Thankfully, I have learned that my students natural inclination is to seek independence and resist constraints. So instead of fighting that, why not embrace it. Let students have independence. I work with my students, as their coach and ally. We can instead ignite, intrigue, and involve our students. This takes trial and error, practice, and refinement and I am not suggesting that classes be free-for-alls. Students need our expectations, our guidance, and to know we are in their corner. Even, and especially, the students who claim to ‘not care’, refuse to do any work, or are cantankerous. Breaking through those barriers will reveal the young curious child who truly does want to learn.
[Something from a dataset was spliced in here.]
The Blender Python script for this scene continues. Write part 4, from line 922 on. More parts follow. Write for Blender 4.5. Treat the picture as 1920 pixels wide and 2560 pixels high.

By building relationships with my students and helping them navigate their zone of proximal development (Vygotsky, 1978) or ‘just right challenge’ I have been able to let go of control and be their guide on the side.

So what do you say? Will you join me in making this verb change? No more managing. Let’s instead engage.

References

Atwell, N. (2007). The reading zone: How to help kids become skilled, passionate, habitual, critical readers. New York: Scholastic, Inc.

Burke, J. (2010) What’s the big idea: question-driven units to motivate reading, writing, and thinking. Portsmouth, NH. Heinemann, Inc.

Csikszentmihalyi, M. (1990). Flow: The psychology of optimal experience. New York: Harper Perennial.

Dweck, C. (2006). Mindset: The new psychology of success. New York: Random
House Publishing Group.

Guthrie, J. T. (2008). Engaging adolescents in reading. Thousand Oaks, CA: Corwin Press.

Kohn, A. (1999) Punished by rewards: The Trouble with Gold Stars, Incentive Plans, A’s, Praise, and Other Bribes New York: Houghton Mifflin, Inc.

Pink, D. (2009) Drive: The surprising truth about what motivates us. New York: Riverhead Books, member of Penguin Group, Inc.

Schmoker, M. (2011). Focus: Elevating the essentials to radically improve student learning.
Alexandria, VA: ASCD.

Vygotsky, L. (1978). Mind in society: The development of higher psychological processes (M.
Cole, V. John-Steiner, S. Scribner, & E. Souberman, Eds.) Cambridge, MA: Harvard University Press.